Existia um lago em um lugar chamado Lago Sagrado, nome este que foi dado justamente por causa do lago que ali existia.
Neste lago existia um homem e um barco, ambos pertenciam um ao outro. Este homem navegava todos os dias no lago sagrado vigiando suas margens para que ninguém degradasse o lago, poluindo ou tirando dele os peixes, peixes os quais em outrora foram abundantes mas não ultimamente.
O lago não tinha nada, nem vida nem morte, só água que o encobria.
O Homem do Barco era rude com aqueles que ousassem jogar ali, qualquer coisa que poluísse o lago.

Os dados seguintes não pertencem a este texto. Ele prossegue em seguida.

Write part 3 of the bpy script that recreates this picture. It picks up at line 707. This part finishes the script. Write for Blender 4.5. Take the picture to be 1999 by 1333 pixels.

Certo dia um outro homem se aproximou do lago, colocou sua roupa de mergulho e assim que foi mergulhar foi instantaneamente vetado pelo homem do barco. Surpreso o homem mergulhador questionou qual era o motivo que tinha feito o homem do barco a vetar tal atitude, mesmo porque esta não ia poluir nada o lago. Desconsolado o homem mergulhador apanhou seus pertences e foi embora.
"Por Deus, jamais deixarei que alguém se aproxime deste lago, somente descobrirão o que tem aqui dentro, quando Ele mesmo.. o próprio Deus assim permitir"
E Deus permitiu....
Quando o Homem do Barco acordou em seu barco no outro dia... a água havia desaparecido e o mistério se revelou...
O lixo do  Homem do Barco dominava todo o leito do lago... gigante era sua quantidade,  por isso a morte dos peixes e o cuidado com as outras pessoas... Para que não descobrissem seu lixo, evitava a aproximação de outras pessoas...
Talvez tenha pensado que nunca a água desapareceria...
Talvez tenha confiado muito em si mesmo
Se esqueceu que seu governo acabou no momento que foi revelado.
Como um rei que perde o trono não por um mau governo, mas por não divulgar a verdade.